The night-officer is generally accustomed to wear a species of India-rubber shoes or goloshes. These are termed “sneaks” by the women. (Female Life in Prison, 1862)
The use of the word “sneak” didn’t start here, however. The word itself has been around since the 16th century, meaning essentially the same thing it does today, such as to move stealthily or act in a furtive manner. However, this 1862 reference was the first to refer to a type of shoe.
Another book published in England twelve years later also referenced the “sneak” as a type of shoe. James Greenwood wrote the book In Strange Company in 1874 and referred to a sneak as a shoe with a canvas top and India-rubber sole. By the turn of the century, the word “sneaker” had become commonly used in the United States.
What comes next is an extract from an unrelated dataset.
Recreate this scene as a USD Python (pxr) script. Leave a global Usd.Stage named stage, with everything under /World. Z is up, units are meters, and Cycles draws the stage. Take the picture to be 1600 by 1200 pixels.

The sneaker actually started as something known as the sand shoe. It was manufactured by the Liverpool Rubber Company in the 1830s. It, too, had a canvas upper with a rubber bottom. These shoes eventually gained the nickname “plimsoll shoes” in the late 1800s and were named as such because of the Plimsoll line, a line on a ship that indicates the safe, legal load to be carried. The horizontal band that joined the upper to the sole resembled this line. Incidentally, the Plimsoll line was named for the man who devised it, Samuel Plimsoll.
While these shoes became known as plimsolls, their modern usage in the UK today is trainers. The term sneaker somehow found its way across the Atlantic and became the word for this type of shoe in North America.
In the US, the sneaker gained popularity with the Keds brand that was manufactured by US Rubber in 1917. The original name was going to be Peds, but another company had already trademarked it. Keds, and later Converse with their iconic Chuck Taylor sneakers, dominated the sneaker market after this time.
There have been claims, however, that Keds were the first sneakers. An often-cited reference is from an advertising agent named Henry Nelson McKinney, who supposedly coined the term “sneakers” in 1917 to describe how quiet the shoes were. This, in fact, was found to be false by Andrew Adams Newman of the New York Times.
Newman discovered that the use of the word “sneakers” had been used in the US as far back as 1887. He found that the Boston Journal of Education had referenced sneakers with the statement, “It is only the harassed schoolmaster who can fully appreciate the pertinency of the name boys give to tennis shoes — sneakers.” A further search revealed that ads for tennis shoes were already being referred to as sneakers as early as 1889. It became apparent then that the term “sneaker” was already being widely used in the US before Keds began to dominate the market.
Bonus: Why Are Detectives Called Gumshoes?
While a gumshoe refers to a rubber-soled shoe worn by a detective and later refers to a detective, the association is still unclear. The first reference was in 1863, but it didn’t have anything to do with detectives. It instead referred to rubber shoes used in water.
The first mention of it being associated with detective work was in 1906, in a book by Alfred Henry Lewis titled Confessions of a Detective. It’s thought that since the rubber-soled shoes were quiet, this associated it with detective work, but there is nothing that specifically explains why detectives are known as gumshoes.